Author Heartbroken-idiot Posted June 29, 2009 Author Posted June 29, 2009 The thing is she has fallen out of love with me before because of something I happened to do a year ago but fell back in love with me again a few months later after we had been friends and gotten along for a few months so I just keep thinking if it's happened before it can happen again for us because when we work we do make each other very happy it's just been before when I've been over possesive and too clingy that has driven her away. Now she wants me to be happy and knows I'm not happy loving her while she doesn't love me back. She wants me to be over her and then we can start afresh as friends and see where things go.
life_is_life Posted June 29, 2009 Posted June 29, 2009 Do you trust yourself to be able to start afresh, just as friends? If the answer is "yes", then go for it. If the answer is "no", on the other hand, then you'll just end up hurting each other. Strange how our situations are so similar. *I* was so clingy and posessive that I drove my boyfriend away, too.
adamt Posted June 29, 2009 Posted June 29, 2009 I know how you feel. i was going out with my ex for 3 years. 2 months before the break up we were planning to move intogether and buy a house and moving the relationship onto the next level. I thought 2009 was going to be a good year. she was losing interest. no idea why. little things became an issue, when we went out to pubs and restaurants she would be more selfish, we didnt argue but i was finding it harder for us to do things together. the first 2.5 years we seemed to be singing from the same song sheet and never had issued doing stuff. i just thought it was a phase due to external stress. then bang, before you know it she is distancing herself and there is no way to get things back on track.

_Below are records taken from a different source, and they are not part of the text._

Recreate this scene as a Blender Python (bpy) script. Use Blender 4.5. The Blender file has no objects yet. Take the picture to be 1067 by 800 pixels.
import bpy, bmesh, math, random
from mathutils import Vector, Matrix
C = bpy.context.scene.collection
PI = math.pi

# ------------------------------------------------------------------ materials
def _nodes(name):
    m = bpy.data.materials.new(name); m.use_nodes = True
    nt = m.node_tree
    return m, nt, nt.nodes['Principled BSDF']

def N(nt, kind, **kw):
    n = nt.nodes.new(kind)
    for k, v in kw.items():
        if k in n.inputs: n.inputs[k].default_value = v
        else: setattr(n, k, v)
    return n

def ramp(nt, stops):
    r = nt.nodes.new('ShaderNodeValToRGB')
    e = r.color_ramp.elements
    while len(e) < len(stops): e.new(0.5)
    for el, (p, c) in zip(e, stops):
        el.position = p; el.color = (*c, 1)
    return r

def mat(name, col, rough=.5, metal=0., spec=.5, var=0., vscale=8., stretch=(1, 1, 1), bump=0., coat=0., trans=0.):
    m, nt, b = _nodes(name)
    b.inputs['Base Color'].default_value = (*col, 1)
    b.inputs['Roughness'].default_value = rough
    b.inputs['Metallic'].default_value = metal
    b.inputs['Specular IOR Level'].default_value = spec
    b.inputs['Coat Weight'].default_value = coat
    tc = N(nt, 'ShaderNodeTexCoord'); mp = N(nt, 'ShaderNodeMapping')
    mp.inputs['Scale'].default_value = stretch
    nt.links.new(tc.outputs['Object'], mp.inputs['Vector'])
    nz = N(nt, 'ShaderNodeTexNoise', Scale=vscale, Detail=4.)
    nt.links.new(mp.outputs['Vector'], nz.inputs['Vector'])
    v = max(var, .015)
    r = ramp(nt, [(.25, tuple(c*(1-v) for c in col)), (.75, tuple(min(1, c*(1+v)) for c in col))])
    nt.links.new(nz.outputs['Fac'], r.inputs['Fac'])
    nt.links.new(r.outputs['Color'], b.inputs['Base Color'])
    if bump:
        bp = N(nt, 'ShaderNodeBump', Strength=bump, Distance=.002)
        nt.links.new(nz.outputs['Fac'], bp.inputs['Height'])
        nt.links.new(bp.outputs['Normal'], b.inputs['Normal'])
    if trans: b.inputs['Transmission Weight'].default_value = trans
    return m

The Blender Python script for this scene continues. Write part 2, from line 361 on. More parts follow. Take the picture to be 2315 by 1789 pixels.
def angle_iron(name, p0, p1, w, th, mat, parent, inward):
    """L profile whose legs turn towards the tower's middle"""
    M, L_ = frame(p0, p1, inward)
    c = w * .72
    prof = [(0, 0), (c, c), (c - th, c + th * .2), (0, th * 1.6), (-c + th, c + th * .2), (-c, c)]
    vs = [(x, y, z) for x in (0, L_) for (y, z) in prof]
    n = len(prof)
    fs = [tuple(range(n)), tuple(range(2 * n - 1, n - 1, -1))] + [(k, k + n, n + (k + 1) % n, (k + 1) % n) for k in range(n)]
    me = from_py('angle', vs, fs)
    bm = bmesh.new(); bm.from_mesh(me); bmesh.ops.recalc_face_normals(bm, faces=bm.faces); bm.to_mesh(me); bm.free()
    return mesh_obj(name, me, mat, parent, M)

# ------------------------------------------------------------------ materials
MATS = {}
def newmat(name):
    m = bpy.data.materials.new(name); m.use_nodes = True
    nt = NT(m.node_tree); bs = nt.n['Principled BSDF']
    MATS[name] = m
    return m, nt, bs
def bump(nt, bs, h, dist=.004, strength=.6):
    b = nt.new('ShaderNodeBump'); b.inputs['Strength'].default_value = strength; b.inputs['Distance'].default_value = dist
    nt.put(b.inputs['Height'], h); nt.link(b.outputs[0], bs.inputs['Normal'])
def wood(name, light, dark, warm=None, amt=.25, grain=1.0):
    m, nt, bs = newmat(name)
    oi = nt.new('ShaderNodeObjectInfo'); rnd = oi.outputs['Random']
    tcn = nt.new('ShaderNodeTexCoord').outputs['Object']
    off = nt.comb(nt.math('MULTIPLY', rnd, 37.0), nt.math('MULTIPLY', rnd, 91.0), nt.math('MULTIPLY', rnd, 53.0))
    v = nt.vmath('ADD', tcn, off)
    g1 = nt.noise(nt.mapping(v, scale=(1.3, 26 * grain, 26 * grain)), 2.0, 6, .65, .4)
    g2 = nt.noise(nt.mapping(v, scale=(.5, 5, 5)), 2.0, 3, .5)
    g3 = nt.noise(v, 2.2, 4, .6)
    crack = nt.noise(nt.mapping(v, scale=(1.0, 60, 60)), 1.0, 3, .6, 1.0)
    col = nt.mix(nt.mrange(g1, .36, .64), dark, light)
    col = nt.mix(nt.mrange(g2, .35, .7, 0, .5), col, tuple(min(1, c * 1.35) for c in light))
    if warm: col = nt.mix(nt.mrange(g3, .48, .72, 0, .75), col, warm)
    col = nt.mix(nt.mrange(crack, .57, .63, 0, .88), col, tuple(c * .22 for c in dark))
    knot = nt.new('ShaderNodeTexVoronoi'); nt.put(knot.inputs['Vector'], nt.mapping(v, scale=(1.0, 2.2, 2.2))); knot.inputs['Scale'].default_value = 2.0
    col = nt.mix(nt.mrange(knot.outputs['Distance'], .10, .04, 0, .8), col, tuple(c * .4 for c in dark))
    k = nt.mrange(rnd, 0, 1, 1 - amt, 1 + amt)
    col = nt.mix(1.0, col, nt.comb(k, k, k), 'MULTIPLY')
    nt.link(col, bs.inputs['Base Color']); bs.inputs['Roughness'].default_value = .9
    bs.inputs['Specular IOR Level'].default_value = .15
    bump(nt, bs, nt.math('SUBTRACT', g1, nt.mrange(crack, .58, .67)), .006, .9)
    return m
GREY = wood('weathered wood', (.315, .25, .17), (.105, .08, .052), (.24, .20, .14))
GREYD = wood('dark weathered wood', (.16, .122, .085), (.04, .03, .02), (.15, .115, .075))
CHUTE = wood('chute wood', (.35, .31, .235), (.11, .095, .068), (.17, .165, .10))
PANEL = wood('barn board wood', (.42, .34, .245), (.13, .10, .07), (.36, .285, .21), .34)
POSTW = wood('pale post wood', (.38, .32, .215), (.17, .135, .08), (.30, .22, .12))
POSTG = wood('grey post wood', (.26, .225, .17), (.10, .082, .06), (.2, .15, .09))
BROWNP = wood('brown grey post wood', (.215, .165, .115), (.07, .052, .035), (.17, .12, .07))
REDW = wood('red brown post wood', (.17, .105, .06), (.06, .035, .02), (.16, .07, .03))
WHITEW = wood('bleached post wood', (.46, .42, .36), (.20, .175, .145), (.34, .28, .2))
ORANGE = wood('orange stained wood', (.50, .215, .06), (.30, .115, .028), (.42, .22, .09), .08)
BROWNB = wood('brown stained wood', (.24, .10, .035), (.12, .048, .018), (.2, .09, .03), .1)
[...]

I didnt get it cos she was the one always more into the other. next minute she wants a break then we split up without any time to work things out. not heard from her since the break up. its hard to understand that someone can just chuck away 3 years like that. makes you wonder how long she has wanted to finish it. week before we split up she sent an email sayign she missed me. you just have to realise that you will never get the answers you want I feel better each week but i still have moments when i wonder where it went wrong. you cant help but pick out things you wish you had done differently
Author Heartbroken-idiot Posted June 29, 2009 Author Posted June 29, 2009 When you say trust to be her friend you mean have no romantic feelings towards her? Because I'm still not sure she is with me, she says the happier I am the more she feels towards to, for instance the day we decided to just ignore the issue and get along she was very loving towards me, held hands, layer together listening to music, kissing ect, it seems the happier I am the more she wants us to work. It was my birthday last Thursday and she doesn't have much money ATM so she made me a beautiul handmade book which she had put all the memories of things we have done in a relationship and out of one, and in the letters she had written me only a week or so ago she wants to plan things for the future for us. She didn't want to have this time of no speaking I drove it on her and now I would love to take it back. From all the things she doesn't for us do they not have a deeper meaning?
Author Heartbroken-idiot Posted June 30, 2009 Author Posted June 30, 2009 i have spoken to her today and she said she wants to be friends more than anything but wants me to sort my head out before we can and that it is killing her not to talk to me, what should i do? i want to speak to her everyday but is giving her space for a month or so gonna be best for us both?
NopeNah Posted June 30, 2009 Posted June 30, 2009 Do what she asks. In not doing so you're just going to push her further away.
asuman Posted June 30, 2009 Posted June 30, 2009 You should do what she asks not only because that's what she wants, but because there's no other way. You cannot be friends with someone you have feelings for. You will have to get over her first. This process can take as long as a year, or even more. You need to let her go and move on with your life. Eventually, some day, you can be friends again.
Beeotch Posted June 30, 2009 Posted June 30, 2009 Hi there. I've had the same thing happened to me, only in my case, he (the guy) was the one who wanted to be just friends and I (the girl) wanted more than that and couldn't just settle for what he wanted. After we broke-up, he said that in time he *might* fall in love me again. Mind you, we'd been together for two years, and engaged. But from my personal experience and thinking of what happened after that, once someone says they don't love you anymore, it's very, very less likely they'll change your mind. Even if you make love, even if you still hang out and do things like you used to... bottom line is, the more you tell them how you love them and need them, the more they'll push you away. There can be no happy ending here. It's obvious she values your relationship and sees you as an important person in her life. She wants the security that a long-time friend has to offer. But if she can't love you again, then the best thing for you would be to move on. It's going to hurt like hell. Heck, I'm going through that now, I know what it's like. But once the dust settles, you'll find that you've learned a lot about yourself and about life, and that you've grown a little, too. Agree. It really isn't fair that one person stays in love and the other does not..but it happens unfortunately. If you are broken up though, it is necessary to act like it. When you do, it becomes real and you start coming to terms with it, whereas if you keep hanging out and speaking everyday and doing everything but holding hands/kissing...it is like playing tricks with yourself...and sure enough as you've seen, you end up feeling like shyt esp when the other person jolts you back to reality by saying they really aren't inlove and they just want to be friends. I think this is a case where you give them support and they wean themselves off you slowly while you are still not over them and hanging on to an illusion. Leave her alone. Let her miss you. Don't play games, but try to pick up the pieces and move forward. It helps to think that: what you are doing now is more damaging to you and IF you guys are meant to be the best thing is to move forward....as she will find her way back to you if it is to be.